Yesterday’s newsletter argued that the messy middle isn’t a phase designers pass through. It’s the overhead the entire pipeline was built to manage. Tommy Geoco arrives at the same conclusion from economic history, channeling Carlota Perez’s framework for technological revolutions:
We have swapped the motor, but we have not yet redesigned the factory. The dissonance you feel, that gap between “it works amazing for some of my tasks” and “my entire workflow is broken,” lives in that space between installation and deployment. AI’s infrastructure is software, not steel. It iterates on monthly cycles, not decades. So that 30-year gap might become three, but the gap is still real.
When factories got electric motors in the 1880s, they swapped out the steam engine and changed nothing else. For 30 years, output barely moved. The returns came when companies redesigned the floor around the technology.
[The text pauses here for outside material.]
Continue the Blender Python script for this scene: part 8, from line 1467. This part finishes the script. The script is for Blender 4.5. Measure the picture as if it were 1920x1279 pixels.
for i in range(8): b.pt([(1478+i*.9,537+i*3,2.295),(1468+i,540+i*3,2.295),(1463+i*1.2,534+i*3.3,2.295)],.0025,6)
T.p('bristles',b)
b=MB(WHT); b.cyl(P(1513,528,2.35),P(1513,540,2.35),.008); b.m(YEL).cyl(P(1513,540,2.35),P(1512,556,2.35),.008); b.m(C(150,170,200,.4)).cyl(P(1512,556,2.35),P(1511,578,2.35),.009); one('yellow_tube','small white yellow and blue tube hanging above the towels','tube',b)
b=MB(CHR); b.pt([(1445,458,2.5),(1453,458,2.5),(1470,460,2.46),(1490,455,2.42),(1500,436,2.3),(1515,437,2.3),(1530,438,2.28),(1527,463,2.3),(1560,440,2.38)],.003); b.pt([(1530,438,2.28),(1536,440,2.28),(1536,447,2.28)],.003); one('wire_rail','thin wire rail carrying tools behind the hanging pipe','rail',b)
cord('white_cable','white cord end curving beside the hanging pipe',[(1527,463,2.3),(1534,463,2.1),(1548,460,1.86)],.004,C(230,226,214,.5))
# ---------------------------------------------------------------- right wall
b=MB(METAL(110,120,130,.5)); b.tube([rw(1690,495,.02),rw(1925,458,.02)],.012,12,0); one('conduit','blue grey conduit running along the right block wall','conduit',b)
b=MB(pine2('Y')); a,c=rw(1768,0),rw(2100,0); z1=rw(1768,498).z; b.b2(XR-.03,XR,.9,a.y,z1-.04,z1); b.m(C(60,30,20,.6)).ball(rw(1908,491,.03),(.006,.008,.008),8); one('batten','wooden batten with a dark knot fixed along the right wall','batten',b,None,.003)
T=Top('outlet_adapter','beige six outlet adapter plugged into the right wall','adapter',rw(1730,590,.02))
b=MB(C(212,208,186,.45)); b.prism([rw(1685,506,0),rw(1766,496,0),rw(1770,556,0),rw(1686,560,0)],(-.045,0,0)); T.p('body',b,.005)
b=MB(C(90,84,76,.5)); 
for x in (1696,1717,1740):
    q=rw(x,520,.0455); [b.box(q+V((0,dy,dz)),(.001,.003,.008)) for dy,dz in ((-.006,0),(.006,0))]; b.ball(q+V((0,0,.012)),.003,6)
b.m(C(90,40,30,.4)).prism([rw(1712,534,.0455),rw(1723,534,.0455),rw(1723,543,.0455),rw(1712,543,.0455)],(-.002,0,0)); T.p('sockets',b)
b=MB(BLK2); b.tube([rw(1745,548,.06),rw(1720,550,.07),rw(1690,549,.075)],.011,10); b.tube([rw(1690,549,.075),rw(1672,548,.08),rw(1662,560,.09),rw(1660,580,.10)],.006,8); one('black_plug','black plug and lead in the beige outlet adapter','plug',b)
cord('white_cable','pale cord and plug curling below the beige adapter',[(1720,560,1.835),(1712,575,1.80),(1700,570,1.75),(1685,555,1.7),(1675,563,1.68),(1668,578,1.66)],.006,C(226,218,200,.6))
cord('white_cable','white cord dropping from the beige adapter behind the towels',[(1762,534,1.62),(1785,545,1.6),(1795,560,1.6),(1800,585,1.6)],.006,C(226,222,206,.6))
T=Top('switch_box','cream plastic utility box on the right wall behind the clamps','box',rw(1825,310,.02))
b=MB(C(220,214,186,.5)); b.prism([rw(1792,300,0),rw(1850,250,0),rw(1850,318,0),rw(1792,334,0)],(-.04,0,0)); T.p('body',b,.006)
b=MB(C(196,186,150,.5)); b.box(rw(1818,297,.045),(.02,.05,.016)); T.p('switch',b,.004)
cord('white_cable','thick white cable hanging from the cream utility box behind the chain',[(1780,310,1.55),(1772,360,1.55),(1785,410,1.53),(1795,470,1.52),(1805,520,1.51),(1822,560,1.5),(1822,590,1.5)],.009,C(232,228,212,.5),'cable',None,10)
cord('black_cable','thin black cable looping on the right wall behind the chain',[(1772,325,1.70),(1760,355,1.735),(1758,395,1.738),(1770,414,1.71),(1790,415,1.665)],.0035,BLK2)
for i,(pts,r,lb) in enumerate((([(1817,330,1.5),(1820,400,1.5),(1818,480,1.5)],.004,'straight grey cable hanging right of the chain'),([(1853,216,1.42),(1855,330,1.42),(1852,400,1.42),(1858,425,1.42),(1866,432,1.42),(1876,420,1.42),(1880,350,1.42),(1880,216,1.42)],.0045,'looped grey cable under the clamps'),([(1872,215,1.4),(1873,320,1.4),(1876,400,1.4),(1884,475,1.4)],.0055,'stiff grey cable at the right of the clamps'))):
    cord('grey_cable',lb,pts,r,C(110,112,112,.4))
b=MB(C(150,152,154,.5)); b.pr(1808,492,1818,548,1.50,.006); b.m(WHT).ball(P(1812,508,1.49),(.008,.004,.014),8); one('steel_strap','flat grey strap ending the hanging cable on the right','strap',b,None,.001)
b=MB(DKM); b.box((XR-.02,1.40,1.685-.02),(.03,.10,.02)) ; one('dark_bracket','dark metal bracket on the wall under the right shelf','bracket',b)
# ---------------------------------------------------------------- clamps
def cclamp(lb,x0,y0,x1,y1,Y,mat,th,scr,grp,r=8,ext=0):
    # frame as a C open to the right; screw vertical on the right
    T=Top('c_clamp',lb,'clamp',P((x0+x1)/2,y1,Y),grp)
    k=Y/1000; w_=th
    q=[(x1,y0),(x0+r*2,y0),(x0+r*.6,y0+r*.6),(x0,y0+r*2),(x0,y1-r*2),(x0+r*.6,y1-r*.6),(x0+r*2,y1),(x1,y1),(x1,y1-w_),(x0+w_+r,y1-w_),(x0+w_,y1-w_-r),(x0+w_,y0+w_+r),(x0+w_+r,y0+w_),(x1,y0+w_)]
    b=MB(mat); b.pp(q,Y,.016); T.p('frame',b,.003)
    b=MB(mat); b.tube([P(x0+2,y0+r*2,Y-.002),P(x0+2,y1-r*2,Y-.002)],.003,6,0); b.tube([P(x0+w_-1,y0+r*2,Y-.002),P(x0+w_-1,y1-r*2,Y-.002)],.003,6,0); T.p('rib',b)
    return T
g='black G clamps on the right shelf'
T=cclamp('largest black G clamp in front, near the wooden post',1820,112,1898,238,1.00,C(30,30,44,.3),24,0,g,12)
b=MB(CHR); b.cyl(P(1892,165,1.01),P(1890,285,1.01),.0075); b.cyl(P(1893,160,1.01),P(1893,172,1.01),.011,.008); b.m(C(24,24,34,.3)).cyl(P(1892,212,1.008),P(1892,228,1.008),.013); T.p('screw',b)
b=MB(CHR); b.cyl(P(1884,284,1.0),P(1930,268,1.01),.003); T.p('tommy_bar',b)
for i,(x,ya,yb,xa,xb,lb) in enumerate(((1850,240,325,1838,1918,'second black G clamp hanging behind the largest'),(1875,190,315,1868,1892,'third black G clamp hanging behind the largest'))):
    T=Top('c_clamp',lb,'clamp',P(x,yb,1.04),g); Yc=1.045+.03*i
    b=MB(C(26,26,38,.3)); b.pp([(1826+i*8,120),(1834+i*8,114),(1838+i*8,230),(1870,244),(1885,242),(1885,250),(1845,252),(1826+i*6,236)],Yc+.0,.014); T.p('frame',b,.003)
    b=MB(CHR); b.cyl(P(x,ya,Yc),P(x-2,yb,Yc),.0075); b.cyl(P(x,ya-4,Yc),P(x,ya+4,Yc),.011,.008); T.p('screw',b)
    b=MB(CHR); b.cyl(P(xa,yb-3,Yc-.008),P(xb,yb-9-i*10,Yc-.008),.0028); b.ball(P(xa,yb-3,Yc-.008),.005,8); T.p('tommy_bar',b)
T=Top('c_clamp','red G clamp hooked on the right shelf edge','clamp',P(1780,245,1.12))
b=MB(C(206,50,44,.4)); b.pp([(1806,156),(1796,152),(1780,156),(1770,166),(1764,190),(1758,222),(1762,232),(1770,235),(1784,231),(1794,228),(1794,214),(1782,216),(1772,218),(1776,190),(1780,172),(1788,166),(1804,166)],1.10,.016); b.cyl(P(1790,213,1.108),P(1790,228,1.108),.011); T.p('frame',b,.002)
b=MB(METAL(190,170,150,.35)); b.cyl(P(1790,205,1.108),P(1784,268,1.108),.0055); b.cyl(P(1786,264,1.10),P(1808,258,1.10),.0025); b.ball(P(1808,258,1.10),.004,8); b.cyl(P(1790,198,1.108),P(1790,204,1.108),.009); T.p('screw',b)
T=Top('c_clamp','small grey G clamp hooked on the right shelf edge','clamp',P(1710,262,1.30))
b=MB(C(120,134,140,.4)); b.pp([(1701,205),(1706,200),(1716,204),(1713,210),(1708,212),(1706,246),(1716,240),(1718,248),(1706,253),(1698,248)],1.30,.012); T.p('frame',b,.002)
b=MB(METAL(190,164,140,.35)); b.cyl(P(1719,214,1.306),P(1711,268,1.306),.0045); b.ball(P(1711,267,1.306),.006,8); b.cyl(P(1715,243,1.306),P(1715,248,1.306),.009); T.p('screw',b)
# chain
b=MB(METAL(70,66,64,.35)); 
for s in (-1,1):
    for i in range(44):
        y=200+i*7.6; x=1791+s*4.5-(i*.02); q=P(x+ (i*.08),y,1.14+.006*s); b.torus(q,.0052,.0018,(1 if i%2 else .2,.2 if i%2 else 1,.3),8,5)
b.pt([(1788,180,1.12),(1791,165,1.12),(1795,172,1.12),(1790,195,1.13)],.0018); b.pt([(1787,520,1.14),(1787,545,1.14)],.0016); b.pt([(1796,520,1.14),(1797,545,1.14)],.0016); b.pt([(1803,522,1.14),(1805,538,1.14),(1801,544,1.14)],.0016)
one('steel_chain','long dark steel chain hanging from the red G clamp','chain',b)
Geoco is transparent about what that redesign costs in practice. His studio’s output has multiplied—one video a month became eight—but the overhead has multiplied too:
I’m running 50 to 100 cognitive cycles a day, and each one has the same emotional weight. Ramp up, grind through the hard part, and then feel the rush when it works, and then repeat. That’s 100 times the tax on your nervous system.
That’s from someone in the 10-15% neurotype that thrives on rapid context-switching, reporting that even the thriving has a physiological bill. He also burned most of January on a tool that never worked for his use case.
The redesign is starting at the margins. Some designers are sketching in code, building prototypes before specs harden, shipping production work. But that’s not the mainstream yet. Most teams are still running the old factory with a new motor.
And that means the other side of Geoco’s split is just as real:
The technology extends human freedom and the transition crushes real people. Holding both truths is the real work right now. And choosing just one of those is comfortable. But comfortable doesn’t help.
Comfortable doesn’t help. The redesign has barely started.